There is a lot going on in the world right now. Oceans are rising. Empires are tottering. New rights are being won in some places just as those same rights are being lost in others. Everything feels like it’s on the brink of something momentous, something great, although, as Ollivander explains to Harry when he’s helping him pick out his wand, great can mean both terrible and good. And so it is against this background—this background of great things, both terrible and good, that I want to talk about something that it is, I believe, of vital and immediate importance.
I want to talk about the impending death of the Amtrak dining car.
Recently it was announced that beginning in 2020, the traditional dining car meal service would be discontinued on some trains and replaced with what Amtrak is calling “a la carte” style dining. This means no more Amtrak kitchen (the meals would be pre-packaged), no more dining car reservations, and, most importantly, no more being forced to sit with strangers as you await your medium rare steak and baked potato on a plastic plate.
This, to anyone who has not experienced the Amtrak dining car, probably sounds like a good thing.
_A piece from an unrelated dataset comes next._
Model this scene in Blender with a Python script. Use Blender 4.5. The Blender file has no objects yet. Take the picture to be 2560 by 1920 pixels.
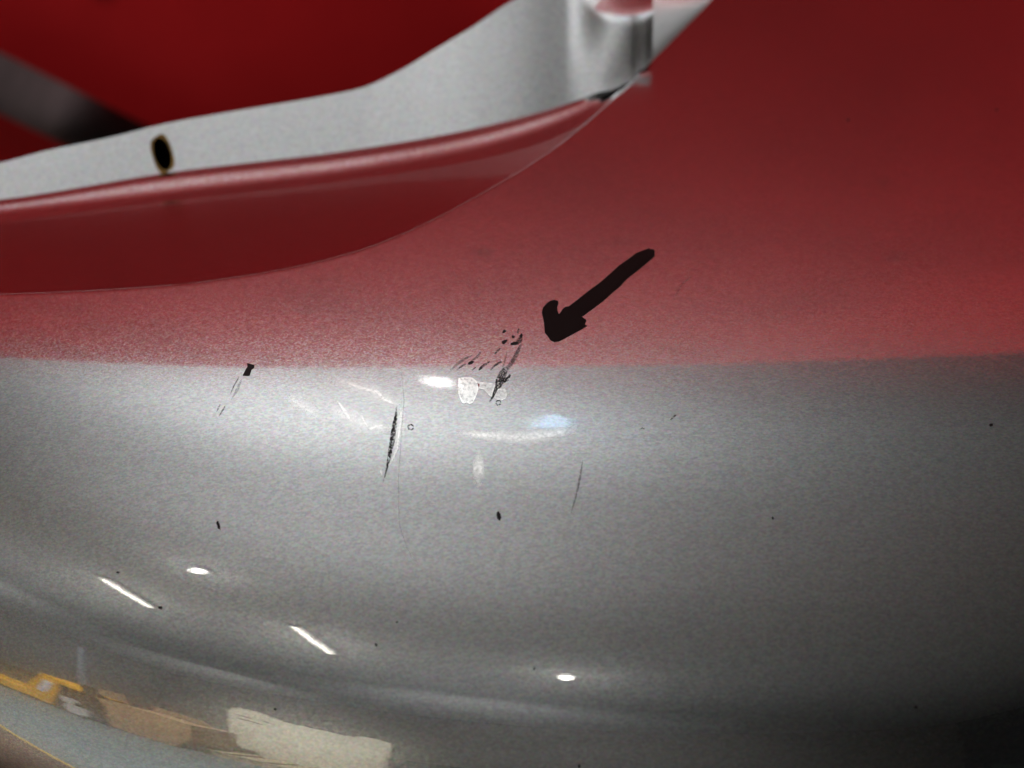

Because, really, who want to sit with strangers while they eat? Eating is a surprisingly intimate and vulnerable act, so much so that even the busiest of restaurants wouldn’t dream of asking diners to share a table, no matter how long the wait. Wouldn’t dream of it, that is, until that busy restaurant is also hurtling across the landscape at the same time, trying to keep to a schedule that is entirely independent of people’s dining choices.
This is the point at which I would normally be expected to wax poetic about how the Amtrak dining car is the Great Equalizer, or something like that. About how by being forced to eat with strangers we soon come to realize that we have more in common than we know, that our differences are really not that vast, and that, underneath it all, we are all the same. Which is a lovely sentiment, and maybe true on some other level, but is not at all what I’m trying to convey here.
For starters, the Amtrak dining car is NOT the Great Equalizer: it is almost entirely made up of people from the sleeping cars, and those people have paid at the very least double what the people in coach have paid to be on that same train. No, if you want that kind of equality you would have much better luck in the cafe car. And secondly, the dining car subset of slightly-well-off people is also made up of the even smaller subset of people who can’t or won’t fly, either because of fear, or discomfort, or simply not being allowed (although it is not usually the conversation starter, I have met people on the “no fly” list in the dining car). So, no, the people in the dining car are neither “a slice of life” or “just like you and me.” Or rather, they are exactly like you and me, in that they are all just a little bit weird. Just as I am weird. And, hopefully, as you are weird, too.
On my most recent Amtrak trip I sat next to an elderly Japanese woman who was making her annual trek to see Johnny Mathis in Branson, Missouri, and a real estate developer who built luxury homes but, for unrevealed reasons was no longer “allowed” to fly. And who eagerly passed on her advice of “always add an elevator—wealthy people don’t like to walk up stairs.”
They were both really weird. Delightfully weird. And without the Amtrak dining car, I would not have gotten to experience quite that particular kind of weirdness—or rather, I might have experienced it, but would have then been free to take note of it and then move on, leaving both of those people to linger as “quirky” stereotypes in my rear view. But because all of this was revealed before the salad, when we still had two more courses to go, I was able to catch a glimpse of the person beneath the quirk.
Don’t get me wrong: at the end of the meal they were still weird. As I’m sure I was still weird to them. But, hopefully, we were all just a little bit more real to each other as well. And that is what makes the Amtrak dining car still so very necessary—and still, for as long as it lasts, so very great.
In every possible sense of the word.